Free Agency is Not Just for Athletes Anymore

Allegiance to Family and Self

“We work hard and we play even harder.”  Ever hear that expression when interviewing for a job? To me that creates an automatic pass from me.  The reason is that I put myself ahead of the company and that expression is code for putting the company first.  I know it may seem selfish to state that I put myself first.  I also put my family and my friends before a company.  You may have similar priorities than I.  You may not.    If you do put the company first and have been laid off than you have experienced the great shock of the reality that it was unrequited love.

Recently I watched an intriguing video regarding thoughts on how to fix the US economy.  Within the video was the comment from the Carl Camden, the CEO of Kelly Services, that 25% of the US workforce are “free agents” and within the next decade 50% of the workforce would be free agents.

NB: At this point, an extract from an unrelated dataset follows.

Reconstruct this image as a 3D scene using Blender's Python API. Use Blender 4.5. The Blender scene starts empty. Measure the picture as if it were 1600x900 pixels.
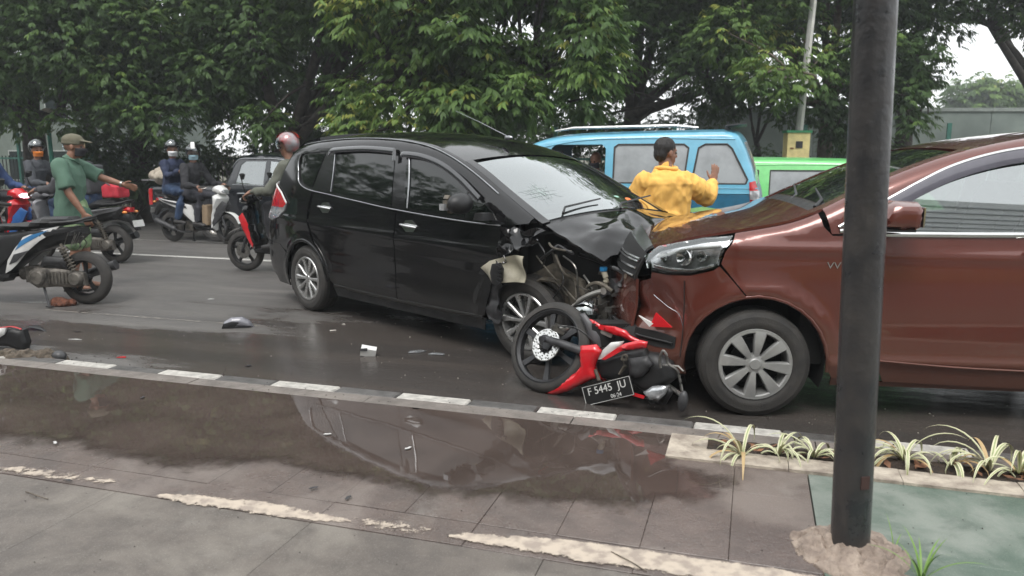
import bpy, bmesh, math, random
import numpy as np
from mathutils import Vector, Matrix, noise
from mathutils.geometry import delaunay_2d_cdt
R = math.radians
random.seed(7); np.random.seed(7)
scene = bpy.context.scene
COL = scene.collection

# ---------------------------------------------------------------- camera
F_PX, CAM_H, PITCH = 1206.0, 1.455, 0.171
cam_d = bpy.data.cameras.new('camera'); cam = bpy.data.objects.new('camera', cam_d); COL.objects.link(cam)
cam.location = (0, 0, CAM_H); cam.rotation_euler = (math.pi/2 - PITCH, 0, 0)
cam_d.sensor_width = 36; cam_d.lens = F_PX/1600*36; cam_d.clip_start = .05; cam_d.clip_end = 2000
scene.camera = cam
cam_d.dof.use_dof = True; cam_d.dof.focus_distance = 5.2; cam_d.dof.aperture_fstop = 3.2
# ---------------------------------------------------------------- sky, overcast daylight
SUN_EL, SUN_AZ = R(58), R(200)
world = bpy.data.worlds.new('World'); scene.world = world; world.use_nodes = True
wn = world.node_tree.nodes; wl = world.node_tree.links; wn.clear()
sky = wn.new('ShaderNodeTexSky'); sky.sky_type = 'NISHITA'; sky.sun_disc = False
sky.sun_elevation = SUN_EL; sky.sun_rotation = SUN_AZ; sky.dust_density = 4; sky.ozone_density = 1; sky.air_density = 1
hs = wn.new('ShaderNodeHueSaturation'); hs.inputs['Saturation'].default_value = .25
mx = wn.new('ShaderNodeMix'); mx.data_type = 'RGBA'; mx.inputs['Factor'].default_value = .62
mx.inputs['B'].default_value = (11.4, 11.7, 11.8, 1)          # the even white cloud deck
bg = wn.new('ShaderNodeBackground'); bg.inputs['Strength'].default_value = .10
wo = wn.new('ShaderNodeOutputWorld')
wl.new(sky.outputs[0], hs.inputs['Color']); wl.new(hs.outputs[0], mx.inputs['A']); wl.new(mx.outputs['Result'], bg.inputs['Color']); wl.new(bg.outputs[0], wo.inputs['Surface'])
sun_d = bpy.data.lights.new('sun', 'SUN'); sun = bpy.data.objects.new('sun', sun_d); COL.objects.link(sun)
sun_d.energy = 1.1; sun_d.angle = R(25); sun_d.color = (1, .97, .93)
# sun_rotation is measured from +Y clockwise seen from above
sun.rotation_euler = (math.pi/2 - SUN_EL, 0, math.pi - SUN_AZ)
scene.view_settings.view_transform = 'Standard'; scene.view_settings.look = 'None'
scene.view_settings.exposure = .86; scene.view_settings.gamma = 1
scene.cycles.max_bounces = 6; scene.cycles.transparent_max_bounces = 8
scene.cycles.caustics_reflective = False; scene.cycles.caustics_refractive = False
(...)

Free Agency = More Responsibility

Long gone are the days that a person would graduate high school and get a job that could last until their retirement.  The classic retirement gold watch is not waiting for any of us. Although you may have great relationships with management, their responsibility is to the investors and the company as a whole.  Decisions will be made that ensure investors will reap good returns and that the company will survive and thrive.  These decisions can and will include layoffs from time to time.  Thinking that your job can be gone at any time initially may be frightening but I am going to argue that it is inspiring.   It can inspire us to keep learning and staying marketable.

Staying Marketable

What additional training can you take that is new to your industry?  Experienced marketers have not been formally trained in Internet marketing until recently.  The marketer who has kept ahead of changes to her industry went to conferences and seminars, and took courses on the topic.  Her colleagues who have not are most likely on the unemployment line and taking those courses now to reenter the marketing profession.    What changes are going on in your industry that you should learn more about?  What new job/industry do you want to learn especially if it is one that builds on your current experience?  The job you have today may not exist tomorrow.  Or may be greatly diminished in size.  Ask bank tellers and travel agents if their jobs are at the same volume as in the 1990s.

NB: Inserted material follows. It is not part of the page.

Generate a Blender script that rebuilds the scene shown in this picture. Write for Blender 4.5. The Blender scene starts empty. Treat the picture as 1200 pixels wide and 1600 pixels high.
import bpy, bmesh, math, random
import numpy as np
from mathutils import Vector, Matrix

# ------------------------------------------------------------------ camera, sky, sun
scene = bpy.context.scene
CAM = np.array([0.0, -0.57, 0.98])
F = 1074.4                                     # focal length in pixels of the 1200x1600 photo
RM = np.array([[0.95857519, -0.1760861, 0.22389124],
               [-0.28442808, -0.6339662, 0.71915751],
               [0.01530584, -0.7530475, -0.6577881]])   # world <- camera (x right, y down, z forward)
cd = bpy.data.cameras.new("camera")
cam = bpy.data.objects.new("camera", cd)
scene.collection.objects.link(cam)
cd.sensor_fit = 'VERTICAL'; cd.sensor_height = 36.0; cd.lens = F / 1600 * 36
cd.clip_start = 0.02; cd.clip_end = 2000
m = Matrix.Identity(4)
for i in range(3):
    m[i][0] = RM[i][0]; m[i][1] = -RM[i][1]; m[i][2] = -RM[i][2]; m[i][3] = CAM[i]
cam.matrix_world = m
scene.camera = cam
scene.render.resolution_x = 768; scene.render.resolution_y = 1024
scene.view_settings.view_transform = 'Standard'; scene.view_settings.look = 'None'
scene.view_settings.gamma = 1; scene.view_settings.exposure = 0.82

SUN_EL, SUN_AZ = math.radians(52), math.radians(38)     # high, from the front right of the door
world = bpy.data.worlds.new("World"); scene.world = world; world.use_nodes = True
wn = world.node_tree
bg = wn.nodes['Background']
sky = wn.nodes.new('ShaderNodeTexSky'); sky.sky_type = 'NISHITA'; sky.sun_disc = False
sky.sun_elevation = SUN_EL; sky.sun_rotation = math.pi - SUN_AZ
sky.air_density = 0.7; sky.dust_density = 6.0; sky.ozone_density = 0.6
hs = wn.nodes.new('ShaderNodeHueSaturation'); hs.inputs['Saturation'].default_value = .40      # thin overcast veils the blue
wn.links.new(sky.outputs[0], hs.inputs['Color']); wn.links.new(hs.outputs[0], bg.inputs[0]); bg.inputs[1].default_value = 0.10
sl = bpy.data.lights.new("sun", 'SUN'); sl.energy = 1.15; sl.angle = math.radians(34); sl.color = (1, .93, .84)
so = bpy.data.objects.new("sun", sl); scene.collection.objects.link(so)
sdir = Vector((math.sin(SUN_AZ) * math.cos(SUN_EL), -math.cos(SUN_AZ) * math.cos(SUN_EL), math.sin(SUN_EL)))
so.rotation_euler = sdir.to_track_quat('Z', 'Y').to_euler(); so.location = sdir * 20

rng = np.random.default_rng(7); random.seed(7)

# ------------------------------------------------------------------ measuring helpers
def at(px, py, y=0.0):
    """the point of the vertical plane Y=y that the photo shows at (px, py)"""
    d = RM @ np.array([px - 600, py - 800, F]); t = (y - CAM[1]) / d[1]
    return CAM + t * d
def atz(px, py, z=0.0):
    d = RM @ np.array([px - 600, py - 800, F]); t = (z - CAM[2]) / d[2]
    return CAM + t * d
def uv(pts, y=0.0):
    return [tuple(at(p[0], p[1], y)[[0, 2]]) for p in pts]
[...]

It is estimated that a new college grad will have 7- 10 jobs within her career.  Assuming you will work for 40 years than you can estimate each job will last 4-6 years.  So it’s not as if you have to be in training all 40 years of your career but you do need to be listening and learning to the outside world.  Don’t become the next casualty because you didn’t realize your industry was a dying one.   If you had worked for a typewriting company in the 1970s, would you have been ready for the demand for personal computers in the 80s and 90s that created the demise of your industry?  Or would you have been shocked when you lost your job as the lights were being turned off at your company? If you work in the landline telephone industry would you be one of the workers who recently went on strike asking for job security.  The strike proved unsuccessful as union workers went back to work without a new contract.  The reality of shrinking landline demand must have hit home. Instead of seeking job security, the union would serve its members much better if it worked out a proactive retraining program that prepares members for the inevitable decrease in workforce instead of the standard reactive retraining which typically occurs after a layoff.   You won’t wait for the company or the union to figure out how to help you if you have a free-agency mindset.  You will be looking for better opportunities periodically to make sure you are taking care of yourself and your family.

Negotiating and Free Agency

The monetary lose you will experience by not negotiating your salary will rarely be replenished because you sacrificed for your current employer or gave up another opportunity or waited for the company to be fair to you.  With the free-agency mindset,  you will take every opportunity to earn what the work is worth and provide the work to your employer.

Do you feel more daring to negotiate now that you know that no job is permanent and you know your priority is not the company but your family and yourself?